Traceability aus der Sicht der Produktion

In der Produktion werden zur Rückverfolgung üblicherweise MES (Manufacturing Execution Systeme) eingesetzt, die über MDE (Maschinendatenerfassung) und BDE (Betriebsdatenerfassung) Funktionalität verfügen. Die MDE sorgt für eine automatisierte Datenaufnahme der Maschinen und Anlagen und stellt sicher, dass alle relevanten Produktionsparameter erfasst und konsolidiert werden. Über die BDE werden Produktionszeiten und die produzierten Mengen erfasst und an das ERP zurückgemeldet. Über die BDE Terminals können eventuelle Störungen, technische Stillstände, Reinigungs- und Rüstzeiten, sowie bei Bedarf Personalzeiten erfasst werden, um das Anlagencontrolling zu gewährleisten.

Vom ERP (Enterprise Ressource Planning)-System werden die Kundenaufträge, Verkaufsprognosen und die Lageraufträge zu Fertigungsaufträgen zusammengefasst und als SOLL - Vorgabe an das MES (MES_Software) gesendet. Hier erfolgt eine Feinplanung, die es ermöglicht, die Produktionsanlagen unter Berücksichtigung der Rezepturen, endlicher Kapazität und Ressourcen optimal auszulasen. Bei der lückenlosen Traceability werden die produzierten Chargen im MES (Manufacturing Execution System) mit den Fertigungsaufträgen und den gemessenen Produktionsparametern zusammengeführt.

Aufgrund der komplexen Zusammenhänge der Traceability-Daten und der Notwendigkeit der sicheren Zuordnung aller Daten zur Charge ist es leicht verständlich, weshalb integrierte Systeme einfacher aufzusetzen sind als Subsysteme, die über Schnittstellen kommunizieren. Ein weiterer Vorteil integrierter Systeme ist, dass sie Arbeit innerhalb einer Datenbankstruktur ermöglichen. Die Anwender verfügen über eine einheitliche Benutzerführung, und es muss nur ein Softwaresystem für die technischen Prozesse administriert werden. Ist ein Traceability System mit Leben, sprich Daten gefüllt, kann ein Chargenpass auf Knopfdruck erstellt werden.

Fazit

Das Unternehmen, das im Schadensfall eine lückenlose Traceability vorweisen kann, ist schnell aus dem Verdacht, Mangelfolgeschäden verursacht zu haben. Darüber hinaus hat es bei der Implementierung des Traceability Systems die eigenen Prozesse untersucht und dabei optimiert. Durch die online Anbindung der Maschinen, Anlagen und Prüfmittel sind bei der Datenaufnahme Plausibilisierungen der Werte möglich. Sich abzeichnende Fehler können ad hoc korrigiert werden, so dass Verschwendung durch Ausschuss gar nicht erst entsteht. Bei einem offline Prozess werden die Fehler zu einem späten Zeitpunkt detektiert, hohe Kosten für die Nacharbeit und Entsorgung sind unvermeidbar. Durch die online Verfügbarkeit der Qualitätsdaten werden die Produktionsprozesse über Regelkreise gesteuert und Fehler präventiv vermieden.

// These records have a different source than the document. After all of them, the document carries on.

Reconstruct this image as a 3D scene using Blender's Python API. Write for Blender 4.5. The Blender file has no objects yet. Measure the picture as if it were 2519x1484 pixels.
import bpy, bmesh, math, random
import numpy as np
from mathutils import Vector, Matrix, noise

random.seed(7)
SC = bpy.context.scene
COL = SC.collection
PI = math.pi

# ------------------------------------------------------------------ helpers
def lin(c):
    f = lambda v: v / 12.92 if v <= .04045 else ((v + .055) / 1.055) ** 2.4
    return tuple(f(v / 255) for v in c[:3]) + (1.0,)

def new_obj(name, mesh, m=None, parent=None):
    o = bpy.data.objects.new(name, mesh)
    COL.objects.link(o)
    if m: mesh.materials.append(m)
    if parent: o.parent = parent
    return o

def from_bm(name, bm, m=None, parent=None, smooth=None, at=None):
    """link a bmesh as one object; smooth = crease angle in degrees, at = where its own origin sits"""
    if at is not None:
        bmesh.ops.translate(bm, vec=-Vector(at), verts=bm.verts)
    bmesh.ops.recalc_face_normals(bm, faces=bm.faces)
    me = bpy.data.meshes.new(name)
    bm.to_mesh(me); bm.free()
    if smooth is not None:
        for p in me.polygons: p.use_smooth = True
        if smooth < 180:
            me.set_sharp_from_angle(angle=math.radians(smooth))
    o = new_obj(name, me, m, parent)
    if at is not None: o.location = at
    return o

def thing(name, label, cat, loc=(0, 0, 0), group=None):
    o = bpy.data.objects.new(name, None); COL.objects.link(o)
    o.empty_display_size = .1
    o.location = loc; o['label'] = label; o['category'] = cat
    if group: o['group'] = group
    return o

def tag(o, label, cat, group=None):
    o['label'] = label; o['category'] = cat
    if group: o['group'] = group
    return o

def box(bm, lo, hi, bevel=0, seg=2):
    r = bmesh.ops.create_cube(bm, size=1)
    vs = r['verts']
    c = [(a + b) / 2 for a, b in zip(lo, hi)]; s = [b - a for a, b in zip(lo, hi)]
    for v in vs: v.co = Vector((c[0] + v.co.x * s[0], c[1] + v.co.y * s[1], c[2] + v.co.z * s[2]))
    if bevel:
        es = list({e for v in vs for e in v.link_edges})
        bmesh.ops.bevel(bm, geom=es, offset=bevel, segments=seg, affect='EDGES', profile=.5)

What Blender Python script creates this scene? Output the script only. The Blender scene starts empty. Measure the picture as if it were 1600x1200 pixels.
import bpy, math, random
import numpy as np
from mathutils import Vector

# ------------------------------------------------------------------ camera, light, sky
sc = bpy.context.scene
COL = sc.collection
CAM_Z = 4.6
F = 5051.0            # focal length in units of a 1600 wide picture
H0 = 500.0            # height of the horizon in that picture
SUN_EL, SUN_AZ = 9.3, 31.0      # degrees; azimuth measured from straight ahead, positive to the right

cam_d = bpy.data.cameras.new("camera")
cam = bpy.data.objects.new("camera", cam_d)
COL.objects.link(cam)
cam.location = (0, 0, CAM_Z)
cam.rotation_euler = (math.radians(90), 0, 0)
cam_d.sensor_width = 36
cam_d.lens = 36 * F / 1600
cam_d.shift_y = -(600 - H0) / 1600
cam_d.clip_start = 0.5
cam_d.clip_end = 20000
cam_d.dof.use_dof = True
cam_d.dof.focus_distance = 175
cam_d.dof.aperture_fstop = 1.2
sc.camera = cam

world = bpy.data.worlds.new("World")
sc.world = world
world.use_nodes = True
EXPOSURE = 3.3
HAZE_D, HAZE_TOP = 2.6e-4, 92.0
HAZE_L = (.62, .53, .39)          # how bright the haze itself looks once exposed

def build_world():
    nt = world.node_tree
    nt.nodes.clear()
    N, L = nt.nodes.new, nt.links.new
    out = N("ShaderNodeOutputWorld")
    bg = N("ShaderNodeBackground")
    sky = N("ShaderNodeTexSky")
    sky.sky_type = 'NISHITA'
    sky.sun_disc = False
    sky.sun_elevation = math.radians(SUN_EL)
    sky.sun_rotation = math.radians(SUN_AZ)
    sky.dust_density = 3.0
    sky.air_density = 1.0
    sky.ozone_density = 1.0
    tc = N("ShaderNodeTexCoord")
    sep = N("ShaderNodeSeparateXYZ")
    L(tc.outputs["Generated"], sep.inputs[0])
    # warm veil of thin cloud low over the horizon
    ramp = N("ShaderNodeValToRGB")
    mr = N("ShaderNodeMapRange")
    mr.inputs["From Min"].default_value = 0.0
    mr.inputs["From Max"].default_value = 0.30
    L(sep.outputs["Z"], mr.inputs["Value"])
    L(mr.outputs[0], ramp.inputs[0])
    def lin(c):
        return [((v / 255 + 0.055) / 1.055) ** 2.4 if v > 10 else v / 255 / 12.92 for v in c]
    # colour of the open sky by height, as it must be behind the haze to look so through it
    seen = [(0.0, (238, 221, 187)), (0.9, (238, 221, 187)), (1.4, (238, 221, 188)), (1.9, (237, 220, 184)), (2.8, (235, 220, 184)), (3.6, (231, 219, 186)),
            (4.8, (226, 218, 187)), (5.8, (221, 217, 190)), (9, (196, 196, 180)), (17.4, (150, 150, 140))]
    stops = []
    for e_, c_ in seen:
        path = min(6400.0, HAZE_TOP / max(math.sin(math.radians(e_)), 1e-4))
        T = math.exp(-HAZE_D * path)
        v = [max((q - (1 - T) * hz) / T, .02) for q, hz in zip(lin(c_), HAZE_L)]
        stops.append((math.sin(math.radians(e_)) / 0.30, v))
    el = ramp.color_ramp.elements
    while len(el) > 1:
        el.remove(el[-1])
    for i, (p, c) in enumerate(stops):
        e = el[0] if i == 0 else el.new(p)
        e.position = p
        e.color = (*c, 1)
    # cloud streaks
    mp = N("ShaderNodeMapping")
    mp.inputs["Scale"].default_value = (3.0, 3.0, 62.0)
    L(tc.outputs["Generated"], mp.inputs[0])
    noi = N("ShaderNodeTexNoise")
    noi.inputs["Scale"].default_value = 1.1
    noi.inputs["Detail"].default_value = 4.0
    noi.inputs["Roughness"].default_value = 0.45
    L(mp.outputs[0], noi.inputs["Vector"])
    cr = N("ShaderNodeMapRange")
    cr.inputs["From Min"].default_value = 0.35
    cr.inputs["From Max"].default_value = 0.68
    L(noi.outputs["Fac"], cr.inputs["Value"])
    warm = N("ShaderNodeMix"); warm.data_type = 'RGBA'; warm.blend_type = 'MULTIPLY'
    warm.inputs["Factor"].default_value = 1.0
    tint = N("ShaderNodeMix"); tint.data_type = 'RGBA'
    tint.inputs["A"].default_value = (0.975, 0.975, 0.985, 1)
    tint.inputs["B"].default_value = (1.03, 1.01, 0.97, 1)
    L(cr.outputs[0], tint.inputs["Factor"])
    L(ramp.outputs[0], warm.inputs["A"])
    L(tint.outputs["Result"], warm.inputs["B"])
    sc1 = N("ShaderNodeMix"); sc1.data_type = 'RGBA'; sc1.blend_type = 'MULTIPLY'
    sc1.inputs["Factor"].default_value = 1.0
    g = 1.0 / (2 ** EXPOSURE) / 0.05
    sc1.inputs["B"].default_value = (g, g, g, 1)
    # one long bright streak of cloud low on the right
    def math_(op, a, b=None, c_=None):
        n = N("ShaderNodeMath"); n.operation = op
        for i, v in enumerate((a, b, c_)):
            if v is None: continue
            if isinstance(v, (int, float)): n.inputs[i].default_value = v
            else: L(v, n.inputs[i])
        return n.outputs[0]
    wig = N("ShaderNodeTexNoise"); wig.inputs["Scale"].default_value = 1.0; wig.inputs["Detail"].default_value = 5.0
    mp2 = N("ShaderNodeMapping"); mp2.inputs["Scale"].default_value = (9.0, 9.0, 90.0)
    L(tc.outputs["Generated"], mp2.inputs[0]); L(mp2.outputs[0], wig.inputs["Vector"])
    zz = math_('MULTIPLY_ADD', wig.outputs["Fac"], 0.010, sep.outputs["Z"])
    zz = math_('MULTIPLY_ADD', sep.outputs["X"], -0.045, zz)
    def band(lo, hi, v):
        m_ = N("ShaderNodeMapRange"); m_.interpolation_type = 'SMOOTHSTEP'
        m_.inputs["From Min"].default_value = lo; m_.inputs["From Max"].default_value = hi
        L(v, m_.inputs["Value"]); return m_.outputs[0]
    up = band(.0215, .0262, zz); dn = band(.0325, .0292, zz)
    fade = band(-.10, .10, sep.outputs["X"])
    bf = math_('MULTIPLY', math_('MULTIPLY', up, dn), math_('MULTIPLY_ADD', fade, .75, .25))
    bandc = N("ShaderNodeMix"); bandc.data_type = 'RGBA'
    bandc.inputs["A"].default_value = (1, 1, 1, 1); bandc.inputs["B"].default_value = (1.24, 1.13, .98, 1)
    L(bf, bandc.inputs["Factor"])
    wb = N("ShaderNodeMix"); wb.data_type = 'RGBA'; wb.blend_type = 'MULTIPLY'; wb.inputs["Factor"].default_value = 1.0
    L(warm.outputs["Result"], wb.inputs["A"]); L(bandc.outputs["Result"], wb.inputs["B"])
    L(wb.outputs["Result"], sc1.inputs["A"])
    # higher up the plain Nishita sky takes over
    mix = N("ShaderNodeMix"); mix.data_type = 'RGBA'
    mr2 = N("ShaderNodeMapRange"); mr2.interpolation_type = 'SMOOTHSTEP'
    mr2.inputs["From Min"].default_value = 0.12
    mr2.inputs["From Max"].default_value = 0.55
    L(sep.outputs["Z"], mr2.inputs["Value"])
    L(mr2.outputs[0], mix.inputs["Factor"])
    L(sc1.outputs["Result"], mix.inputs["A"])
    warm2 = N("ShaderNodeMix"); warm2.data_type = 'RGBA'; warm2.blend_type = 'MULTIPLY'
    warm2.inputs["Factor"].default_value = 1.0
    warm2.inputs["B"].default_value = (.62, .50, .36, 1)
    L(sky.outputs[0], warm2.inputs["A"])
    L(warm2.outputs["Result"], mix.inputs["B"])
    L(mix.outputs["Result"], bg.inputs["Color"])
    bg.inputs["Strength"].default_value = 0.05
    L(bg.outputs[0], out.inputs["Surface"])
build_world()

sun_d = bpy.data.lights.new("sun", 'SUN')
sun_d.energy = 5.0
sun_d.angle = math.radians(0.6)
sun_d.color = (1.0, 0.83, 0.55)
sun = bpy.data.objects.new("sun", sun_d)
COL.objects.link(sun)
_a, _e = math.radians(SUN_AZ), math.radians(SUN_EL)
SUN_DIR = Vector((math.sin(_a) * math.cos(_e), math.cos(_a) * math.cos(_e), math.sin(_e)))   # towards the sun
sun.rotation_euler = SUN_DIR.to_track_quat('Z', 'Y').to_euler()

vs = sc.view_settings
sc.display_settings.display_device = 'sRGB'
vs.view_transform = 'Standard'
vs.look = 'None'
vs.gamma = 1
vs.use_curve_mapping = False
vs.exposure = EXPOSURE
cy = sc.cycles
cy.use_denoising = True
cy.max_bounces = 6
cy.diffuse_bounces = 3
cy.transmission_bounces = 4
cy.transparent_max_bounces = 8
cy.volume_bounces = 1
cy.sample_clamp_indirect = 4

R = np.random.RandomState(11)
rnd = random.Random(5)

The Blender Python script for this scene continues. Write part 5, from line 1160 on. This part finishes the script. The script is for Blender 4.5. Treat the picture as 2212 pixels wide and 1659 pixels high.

Betrachtet man die Kosten einer lückenlosen Traceability und vergleicht diese mit denen einer Rückrufaktion, dann ist der zu erwartende finanzielle Nutzen einer Traceability Lösung extrem hoch. Mit der Einhaltung gängiger Kommunikationsstandards können Traceability-Daten über Unternehmensgrenzen hinweg genutzt werden und schaffen so eine hohe Produktsicherheit, die dem Lieferant, Hersteller und schließlich dem Endkunden dient.